Venture and Grant Funding

The role of venture funding in SBIR companies is an important one.  Small venture capital firms (those that meet Small Business Administration standards of 500 employees or fewer, including subsidiaries and owned by individuals) can make investments in SBIR companies.  Those are much needed capital investments and play make or break roles in the commercialization of technologies and companies.  Understanding the role of venture capital and SBIR funding in the development of technology and small business is critical to everyone involved in the commercialization process.

Every company involved in developing funding strategy and participating in SBIR programs need to understand the eligibility rules.  Size determinations and funding/capital structures are unique to each organization – so in each round of funding the who, what and how of eligibility for SBIR and other programs may differ, based on how the company doing the funding or the company being funded is comprised and the relationships which exist.  The particular venture funds, the changes in ownerships, and a host of factors go into eligibility and size determinations.

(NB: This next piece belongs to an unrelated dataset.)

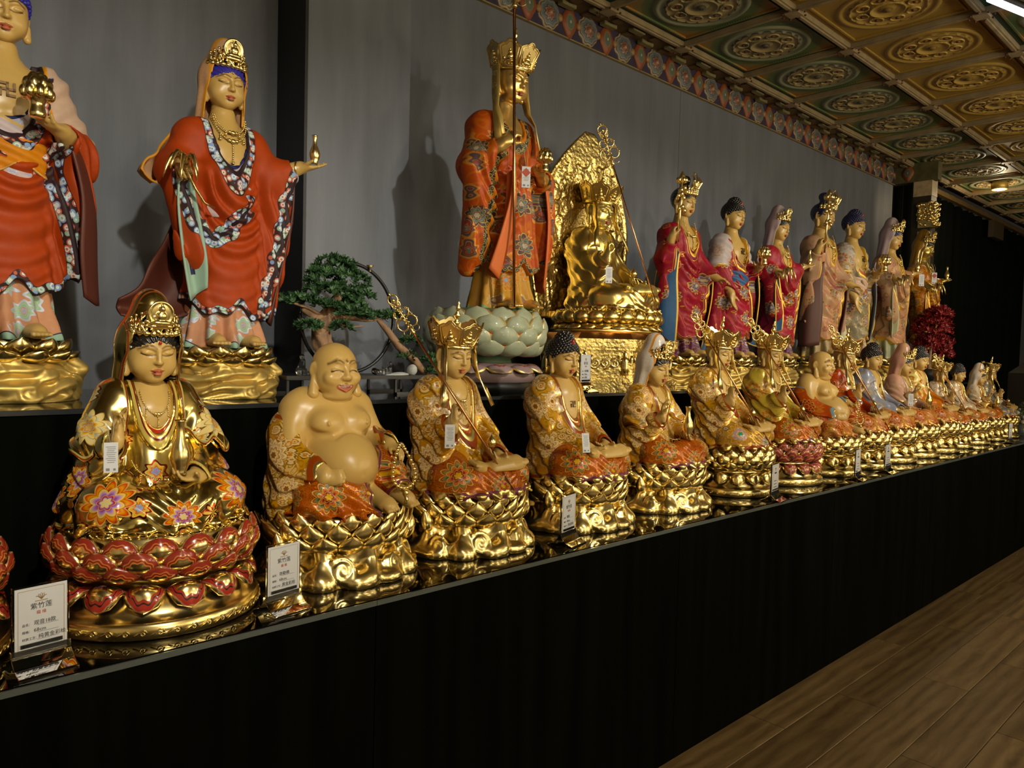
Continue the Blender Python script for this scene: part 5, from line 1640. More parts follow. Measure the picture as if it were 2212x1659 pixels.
B_ARMS = [dict(side=-1, sh=(-0.092, 0.015, 0.612), elbow=(-0.142, -0.005, 0.46), wrist=(-0.128, -0.085, 0.345), cuff=(-0.132, -0.068, 0.37), fdir=(0.02, -0.25, -1), n=(0.1, -1, 0.25),
               curl=(0.1, 0.12, 0.14, 0.16), thumb=(0.8, 0.5, 0.2), L=0.098,
               drop=[([(-0.145, -0.02, 0.44), (-0.155, -0.01, 0.30), (-0.165, 0.0, 0.15)], [0.048, 0.044, 0.040], (1, 0.8, 1))]),
          dict(side=1, sh=(0.092, 0.015, 0.612), elbow=(0.150, -0.005, 0.475), wrist=(0.108, -0.108, 0.505), cuff=(0.120, -0.082, 0.497), fdir=(-0.75, -0.62, 0.10), n=(0.0, -0.1, 1),
               curl=(0.22, 0.25, 0.3, 0.35), thumb=(0.6, 0.6, 0.6), L=0.095,
               drop=[([(0.150, -0.02, 0.47), (0.155, -0.035, 0.34), (0.150, -0.02, 0.18)], [0.046, 0.040, 0.036], (1, 0.8, 1))])]
B_EDGES = [[(0.105, -0.105, 0.47), (0.130, -0.095, 0.38), (0.150, -0.080, 0.28), (0.150, -0.06, 0.17)]]
D_ARMS = [dict(side=-1, sh=(-0.092, 0.015, 0.612), elbow=(-0.158, -0.015, 0.495), wrist=(-0.192, -0.075, 0.585), cuff=(-0.182, -0.058, 0.560), fdir=(0.1, -0.1, 1), n=(0.8, -0.5, 0),
               curl=(0.9, 0.95, 1.0, 1.0), thumb=(0.3, 0.7, 0.6), L=0.088,
               drop=[([(-0.148, -0.03, 0.50), (-0.150, -0.02, 0.36), (-0.150, -0.005, 0.20)], [0.050, 0.045, 0.042], (1, 0.8, 1))]),
          dict(side=1, sh=(0.092, 0.015, 0.612), elbow=(0.145, -0.01, 0.475), wrist=(0.170, -0.105, 0.415), cuff=(0.164, -0.080, 0.430), fdir=(0.45, -0.8, -0.25), n=(0.1, -0.3, -1),
               curl=(0.2, 0.25, 0.3, 0.35), thumb=(0.7, 0.6, 0.3), L=0.088,
               drop=[([(0.150, -0.02, 0.46), (0.155, -0.035, 0.32), (0.135, -0.02, 0.16)], [0.046, 0.044, 0.040], (1, 0.8, 1))])]
D_EDGES = [[(-0.165, -0.08, 0.53), (-0.150, -0.085, 0.42), (-0.125, -0.085, 0.30), (-0.12, -0.075, 0.18)], [(0.165, -0.09, 0.40), (0.150, -0.09, 0.30), (0.125, -0.09, 0.18)]]
K_ARMS = [dict(side=-1, sh=(-0.092, 0.015, 0.612), elbow=(-0.152, -0.02, 0.475), wrist=(-0.098, -0.112, 0.545), cuff=(-0.112, -0.090, 0.528), fdir=(0.55, -0.35, 0.75), n=(0.75, 0.3, -0.4),
               curl=(0.95, 1.0, 1.0, 1.05), thumb=(0.3, 0.7, 0.7), L=0.092,
               drop=[([(-0.145, -0.04, 0.47), (-0.150, -0.05, 0.34), (-0.150, -0.03, 0.20), (-0.15, -0.01, 0.14)], [0.055, 0.052, 0.050, 0.04], (1, 0.85, 1))]),
          dict(side=1, sh=(0.092, 0.015, 0.612), elbow=(0.150, -0.01, 0.465), wrist=(0.085, -0.112, 0.455), cuff=(0.100, -0.088, 0.458), fdir=(-0.8, -0.45, 0.15), n=(0.0, -0.1, 1),
               curl=(0.3, 0.35, 0.4, 0.45), thumb=(0.6, 0.6, 0.6), L=0.090,
               drop=[([(0.150, -0.03, 0.45), (0.155, -0.05, 0.32), (0.150, -0.03, 0.16)], [0.050, 0.044, 0.040], (1, 0.8, 1))])]
K_EDGES = [[(-0.085, -0.118, 0.50), (-0.105, -0.118, 0.40), (-0.125, -0.105, 0.28), (-0.13, -0.085, 0.17)]]

def willow_mesh():
    m = MB()
    for k, (dx, dy, ln) in enumerate([(-0.04, 0.0, 0.075), (-0.02, -0.025, 0.085), (0.005, -0.03, 0.08), (-0.035, -0.02, 0.055), (0.015, -0.01, 0.06)]):
        pts = [(dx * t * 1.6, dy * t * 1.6 - 0.01 * t, 0.055 * math.sin(t * 2.4) - ln * t * t) for t in [i / 7 for i in range(8)]]
        m.tube(pts, [0.0045, 0.005, 0.0055, 0.006, 0.006, 0.0055, 0.004, 0.0015], 6)
    m.tube([(0, 0, 0), (0.03, 0.01, -0.05), (0.055, 0.01, -0.085), (0.085, 0.015, -0.095)], [0.005, 0.004, 0.0035, 0.003], 6)
    return m.mesh('willow_spray')

def lotus_cup_mesh():
    """small gold lotus on a cup"""
    f = Field((-0.045, -0.045, -0.01), (0.045, 0.045, 0.085), 0.0026)
    f.add(chain([(0, 0, 0), (0, 0, 0.018)], [0.016, 0.012])); f.add(ell((0, 0, 0.042), (0.022, 0.022, 0.024)), 0.008)
    for row, (n, r, z, tl) in enumerate(((8, 0.024, 0.040, 0.0), (8, 0.020, 0.056, 0.4), (5, 0.011, 0.068, 0.0))):
        for i in range(n):
            a = 2 * PI * (i + tl) / n
            f.add(ell((r * math.cos(a), r * math.sin(a), z), (0.0085, 0.0085, 0.013)), 0.002)
    return f.mesh('gold_lotus')

def lotus_staff_mesh():
    m = MB()
    m.tube([(0, 0, -0.10), (0.0, 0, 0.05), (0.012, 0, 0.13), (-0.004, 0, 0.20)], 0.0055, 8)
    for z, x, s in ((0.06, 0.0, 1), (0.12, 0.012, -1), (0.15, 0.01, 1)):
        for k in range(6):
            a = 2 * PI * k / 6
            m.ball((x + 0.018 * math.cos(a) + 0.012 * s, 0.014 * math.sin(a), z + 0.010 * math.sin(2 * a)), (0.011, 0.008, 0.013), 8)
    m.lathe([(0.0, 0.18), (0.016, 0.19), (0.019, 0.205), (0.010, 0.225), (0.0, 0.24)], n=10, cap=False)
    for k in range(6):
        a = 2 * PI * k / 6; m.ball((0.02 * math.cos(a), 0.02 * math.sin(a), 0.195), (0.009, 0.009, 0.015), 8)
    return m.mesh('lotus_staff')

def swirl_base(parent, mat, pmat):
    """matt gold cloud rock with a polished lotus, top at 0.156 (standing figures)"""
    b = link('pedestal', once('swirl_core', swirl_core), mat, parent)
    pm = once('st_petal', lambda: petal_mesh('petal', 0.036, 0.050, 0.018, 0.012, cup=0.2))
    ring_petals(b, pm, pmat, 13, 0.128, 0.112, R(14), 0.0, 1, 0.84)
    ring_petals(b, pm, pmat, 13, 0.126, 0.096, R(42), 0.5, 1, 0.84)
    seat = once('st_seat', lambda: MB().lathe([(0.0, 0.10), (0.120, 0.100), (0.136, 0.125), (0.134, 0.148), (0.126, 0.155), (0.0, 0.155)], n=36, sy=0.84, cap=False).mesh('seat_plate'))
    link('seat_plate', seat, pmat, b)
    return b

def swirl_core():
    f = Field((-0.20, -0.165, -0.006), (0.20, 0.165, 0.125), 0.0034)
    def body(x, y, z):
        a = np.arctan2(y / 0.8, x); r = np.sqrt(x * x + (y / 0.8) ** 2); t = np.clip(z / 0.11, 0, 1)
        R0 = 0.172 - 0.045 * t ** 1.6 + 0.006 * np.sin(a * 4 + 3 * t)
        return np.maximum((r - R0) * 0.75, z - 0.108)
    f.D = np.minimum(f.D, body(f.ax[0][:, None, None], f.ax[1][None, :, None], f.ax[2][None, None, :])).astype(F32)
    # long cloud bands sweeping round the rock, ending in curls
    for i, (a0, a1, z0, z1, cr, fl) in enumerate([(-170, -105, 0.03, 0.085, 0.026, 1), (-100, -45, 0.09, 0.05, 0.024, -1), (-60, 5, 0.02, 0.07, 0.026, 1), (-125, -80, 0.02, 0.035, 0.028, -1),
                                                  (-20, 60, 0.06, 0.09, 0.02, 1), (60, 130, 0.03, 0.08, 0.025, 1), (130, 200, 0.08, 0.03, 0.025, -1), (-150, -60, 0.105, 0.075, 0.018, 1)]):
        pts = []
        for k in range(11):
            t = k / 10; a = R(a0 + (a1 - a0) * t); z = z0 + (z1 - z0) * t + 0.012 * math.sin(t * 5)
            r = 0.172 - 0.045 * (z / 0.11) ** 1.6 + 0.004
            pts.append(Vector((math.cos(a) * r, math.sin(a) * r * 0.8, z)))
        f.add(chain(pts, [0.006] * 2 + [0.011] * 7 + [0.009] * 2), 0.016)
        f.emboss([p * 1.03 + Vector((0, 0, 0.014)) for p in pts], 0.006, 0.004)
        a = R(a1); nn = Vector((math.cos(a), math.sin(a), 0.25)).normalized(); u = Vector((-math.sin(a), math.cos(a), 0)); v = nn.cross(u)
        c = pts[-1] + v * 0.0
        f.add(ell(c - nn * 0.002, (cr, cr, 0.012), Matrix((u, v, nn)).transposed()), 0.012)
        f.emboss(swirl_pts(c + nn * 0.008, u, v, cr, 1.5, 18, 0.0, fl), 0.005, 0.006)
    def flow(x, y, z):
        a = np.arctan2(y / 0.8, x)
        ph = z + 0.026 * np.sin(a * 2.6 + 0.9) + 0.012 * np.sin(a * 5.3 + 2.0)
        return 0.0042 * np.sin(ph * 175 + 0.8 * np.sin(a * 3)) * sstep(0.0, 0.012, z)
    f.disp(flow)
    f.add(con((0.150, -0.02, 0.095), (0.172, -0.03, 0.080), 0.020, 0.014), 0.02)
    f.keep(lambda x, y, z: -z + 0.0 * x + 0.0 * y)
    return f.mesh('cloud_rock')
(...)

What is most important to understand is that a company needs to be proactive in understanding the eligibility impact of various venture and institutional sources on grant eligibility.  Once the eligibility impact is understood, the company can look for alternative capital for the grant revenues.

Venture, institutional, and other investment in small business is allowable and encouraged.  Control of the small business by entities which change the nature of the business through control and investment is the issue.  The SBIR program is for SMALL businesses.  When the businesses receiving the funds become extensions of larger entities, then the competition becomes impaired.  On the other hand, well run, well funded businesses are the ultimate objective, so SBIR companies are to be encouraged to develop to the point that venture and other investors want to put their money into them.  It is almost a paradox that getting to the point of being disqualified from participating in the SBIR program may be a milestone to be celebrated.  It depends upon when and how that milestone is achieved!

Creating a funding strategy which incorporates all types of funding and takes into consideration the requirements, restrictions, and implications of each type is an important step for every company.  Funding is critical to the success of an organization and overlooking any aspect of the funding equation can result in serious implications for the organization.

Whatever the source of funding, the business and its founders need to understand the rules, the roles, and the implications of the “strings” attached.  No funding source comes without expectations, without rules, and without requirements. For instance, government funds come with eligibility, compliance, performance, and other potential restrictions and attachments.  The uninformed organization can, through its actions and inactions, create long term business constraints with unintended consequences.  Private sector funding also comes with expectations and changes in the business.  The combination and the timing of these funding sources and how the organization manages them are important.

Grant funding is a means of leveraging additional private sector sources.  Grants are “replacement” funds for projects the organization would have undertaken anyway.  The grants free up those funds to be deployed to other aspects of the project or the business.  For example, there are now funds for commercialization of the technology.  The synergy of funding sources is what the recipient should be working to achieve through strategy, timing, and commercialization efforts.

Grant funding isn’t the objective or the end game.  The objective is commercialization.  Grant funding is a mechanism for achieving commercialization.  If a business grows beyond the grant funding mechanism, then that may be a true metric of success.